D. Cláudio Hummes pondera, no entanto, que o Palácio do Planalto não teria condições de interferir na realização do Sínodo em si: "Não há como fazer, é um assunto da Igreja para a Igreja".

Tentativas de entendimento

A percepção de desconfiança permanece apesar de tentativas de entendimento empreendidos entre as partes desde o início do ano, por meio dos militares, no País, e da diplomacia, na Santa Sé. A Igreja diz que sempre esteve aberta ao diálogo, solicitado pelo governo Bolsonaro, embora não abra espaço para participação de representantes do presidente no Sínodo. A diplomacia ainda busca espaços de interlocução. Já houve pelo menos dois momentos de contato.

Em março, o d. Cláudio Hummes encontrou-se com integrantes das Forças Armadas, em Manaus (AM). Havia enviados do Comando do Exército e do Gabinete de Segurança Institucional. Eles conversaram por ocasião de um seminário a respeito do sínodo, para o qual o general de Exército César Augusto Nardi de Souza, comandante do Comando Militar da Amazônia, foi convidado a falar em nome dos militares.

Nardi afirmou que as Forças Armadas têm "profunda identificação" com os povos amazônicos e "compreendem muito bem os problemas da região" por causa da capilaridade e do apoio prestado a comunidades isoladas - são 12 mil militares espalhados na faixa de fronteira da Amazônia Legal. O comandante destacou que a Encíclica do Meio Ambiente, Laudado Si, registra "a preocupação de não atentar contra as soberanias nacionais" e falou da importância de os Estados trabalharem em conjunto com a sociedade".

Outro com voz foi o arcebispo ordinário militar do Brasil, d. Fernando José Monteiro Guimarães. "O Exército Brasileiro não é um inimigo", disse d. Fernando. O religioso aproveitou para defender o monitoramento realizado pela Abin. Segundo ele, a inteligência do governo não queria controlar a Igreja, mas tinha o dever de se manifestar por causa da dimensão política do Sínodo. "A Amazônia é uma realidade de Estado, que engloba política pública, segurança nacional, unidade de território, que é um assunto de Estado. A preocupação ou o interesse por esses temas tocava também ao Exército e ao governo brasileiro, porque são assuntos que, de uma maneira ou de outra, terão repercussão não só nacional, internacional. Nós queremos participar."

Em junho, a Santa Sé reuniu os núncios apostólicos que a representam nos nove países amazônicos com embaixadores dessas nações acreditados no Vaticano. O encarregado de negócios da embaixada brasileira, Marcelo Ramalho, afirmou que o governo Bolsonaro “respeita” o encontro como parte da “liberdade religiosa” e entende que o evento “não é político”. Apesar disso, Ramalho disse que o País sempre tem interesse em participar de discussões sobre a Amazônia por ter extensa fatia da floresta - um assento no Sínodo foi rechaçado pela Igreja Católica. O diplomata falou ainda sobre a “importância para o governo brasileiro do reconhecimento de princípios como a soberania na Amazônia”.
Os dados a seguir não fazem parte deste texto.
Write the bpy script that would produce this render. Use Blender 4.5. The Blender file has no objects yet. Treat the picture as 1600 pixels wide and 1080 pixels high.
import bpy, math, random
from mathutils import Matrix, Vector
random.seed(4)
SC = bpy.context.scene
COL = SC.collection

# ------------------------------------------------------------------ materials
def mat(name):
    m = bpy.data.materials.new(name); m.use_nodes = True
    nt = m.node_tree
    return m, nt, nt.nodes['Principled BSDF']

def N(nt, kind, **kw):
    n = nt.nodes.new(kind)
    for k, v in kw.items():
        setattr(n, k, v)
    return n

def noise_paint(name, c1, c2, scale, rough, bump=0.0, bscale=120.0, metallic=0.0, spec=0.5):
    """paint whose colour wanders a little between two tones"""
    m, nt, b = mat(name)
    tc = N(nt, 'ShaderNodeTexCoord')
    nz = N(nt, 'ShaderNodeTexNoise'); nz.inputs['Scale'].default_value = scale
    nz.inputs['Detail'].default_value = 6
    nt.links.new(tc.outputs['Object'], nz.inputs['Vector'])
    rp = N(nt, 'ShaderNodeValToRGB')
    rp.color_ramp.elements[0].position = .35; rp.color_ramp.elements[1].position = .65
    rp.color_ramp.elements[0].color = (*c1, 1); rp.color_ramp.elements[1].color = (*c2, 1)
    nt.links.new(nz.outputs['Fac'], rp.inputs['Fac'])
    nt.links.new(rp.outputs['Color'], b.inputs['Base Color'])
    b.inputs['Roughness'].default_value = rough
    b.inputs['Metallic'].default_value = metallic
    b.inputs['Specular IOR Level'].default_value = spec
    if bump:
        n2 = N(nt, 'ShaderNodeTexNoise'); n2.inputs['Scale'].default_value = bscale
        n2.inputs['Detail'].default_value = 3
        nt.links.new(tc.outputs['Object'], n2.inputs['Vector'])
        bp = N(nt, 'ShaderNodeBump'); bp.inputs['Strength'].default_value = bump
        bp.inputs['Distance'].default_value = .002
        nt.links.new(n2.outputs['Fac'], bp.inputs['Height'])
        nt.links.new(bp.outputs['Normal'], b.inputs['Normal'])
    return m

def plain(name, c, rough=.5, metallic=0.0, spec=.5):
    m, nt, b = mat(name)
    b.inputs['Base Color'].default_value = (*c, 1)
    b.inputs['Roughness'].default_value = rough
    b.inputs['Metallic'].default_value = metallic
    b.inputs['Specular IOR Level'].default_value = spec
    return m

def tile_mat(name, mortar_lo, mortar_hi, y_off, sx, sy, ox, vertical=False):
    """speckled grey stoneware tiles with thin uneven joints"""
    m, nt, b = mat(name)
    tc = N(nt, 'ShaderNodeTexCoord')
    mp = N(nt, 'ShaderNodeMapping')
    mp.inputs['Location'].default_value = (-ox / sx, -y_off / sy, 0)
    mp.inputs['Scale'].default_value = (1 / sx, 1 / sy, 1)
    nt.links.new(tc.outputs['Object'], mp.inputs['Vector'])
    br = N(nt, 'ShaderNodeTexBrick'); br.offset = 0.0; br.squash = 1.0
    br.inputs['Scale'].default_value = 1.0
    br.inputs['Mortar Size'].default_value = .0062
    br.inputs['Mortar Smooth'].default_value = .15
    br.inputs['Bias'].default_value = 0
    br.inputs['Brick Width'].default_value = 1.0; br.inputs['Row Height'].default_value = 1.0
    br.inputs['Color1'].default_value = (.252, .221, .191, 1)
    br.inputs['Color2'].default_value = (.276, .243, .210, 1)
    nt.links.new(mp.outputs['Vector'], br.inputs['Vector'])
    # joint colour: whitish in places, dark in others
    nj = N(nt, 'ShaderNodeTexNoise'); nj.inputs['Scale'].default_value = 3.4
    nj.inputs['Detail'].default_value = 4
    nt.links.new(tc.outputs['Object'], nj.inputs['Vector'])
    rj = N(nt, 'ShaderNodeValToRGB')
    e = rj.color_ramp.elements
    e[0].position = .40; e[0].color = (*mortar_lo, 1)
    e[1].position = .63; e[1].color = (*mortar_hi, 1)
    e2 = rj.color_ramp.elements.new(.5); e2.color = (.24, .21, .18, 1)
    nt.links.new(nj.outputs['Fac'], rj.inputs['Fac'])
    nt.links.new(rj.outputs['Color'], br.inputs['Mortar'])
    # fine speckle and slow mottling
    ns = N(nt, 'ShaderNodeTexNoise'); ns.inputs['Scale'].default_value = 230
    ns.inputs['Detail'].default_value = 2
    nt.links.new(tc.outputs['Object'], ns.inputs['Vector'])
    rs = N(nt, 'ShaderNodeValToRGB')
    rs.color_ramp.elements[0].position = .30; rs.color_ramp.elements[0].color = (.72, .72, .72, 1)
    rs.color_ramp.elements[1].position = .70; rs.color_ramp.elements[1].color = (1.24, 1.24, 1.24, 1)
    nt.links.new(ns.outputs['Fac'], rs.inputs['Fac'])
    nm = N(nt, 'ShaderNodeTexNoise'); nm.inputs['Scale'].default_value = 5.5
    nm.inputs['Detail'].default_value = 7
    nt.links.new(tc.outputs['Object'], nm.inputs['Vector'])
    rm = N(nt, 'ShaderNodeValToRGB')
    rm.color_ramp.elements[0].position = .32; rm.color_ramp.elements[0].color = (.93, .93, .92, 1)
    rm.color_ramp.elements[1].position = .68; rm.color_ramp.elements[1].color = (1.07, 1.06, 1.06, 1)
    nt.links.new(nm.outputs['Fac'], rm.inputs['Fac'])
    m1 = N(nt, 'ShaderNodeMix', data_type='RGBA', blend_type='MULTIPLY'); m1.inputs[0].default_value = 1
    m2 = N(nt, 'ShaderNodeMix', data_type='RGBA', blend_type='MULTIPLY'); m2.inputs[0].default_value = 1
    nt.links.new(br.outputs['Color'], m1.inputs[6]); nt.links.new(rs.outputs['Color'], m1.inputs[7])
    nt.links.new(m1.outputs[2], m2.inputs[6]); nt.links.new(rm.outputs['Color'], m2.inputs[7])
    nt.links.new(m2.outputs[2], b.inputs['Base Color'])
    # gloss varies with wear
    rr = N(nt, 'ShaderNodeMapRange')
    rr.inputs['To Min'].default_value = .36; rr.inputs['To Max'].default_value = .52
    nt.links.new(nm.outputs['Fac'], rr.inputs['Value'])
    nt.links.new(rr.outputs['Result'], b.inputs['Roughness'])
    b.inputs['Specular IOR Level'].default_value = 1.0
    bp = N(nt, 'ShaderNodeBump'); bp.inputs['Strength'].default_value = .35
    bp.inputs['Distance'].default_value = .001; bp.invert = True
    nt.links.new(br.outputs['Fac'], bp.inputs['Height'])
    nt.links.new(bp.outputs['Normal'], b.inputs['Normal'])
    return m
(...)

O novo embaixador do Brasil junto à Santa Sé, Henrique da Silveira Sardinha Pinto, assumiu o posto em agosto. Experiente em Estados religiosos, Sardinha apontou problemas nos cadernos preparatórios do Sínodo, elaborados pelos religiosos. Segundo ele, os primeiros documentos continham “ideias e conceitos” que causaram preocupação. O Itamaraty, no entanto, espera que o documento final do Sínodo, por tradição do Vaticano, não cite nominalmente governos e políticas públicas.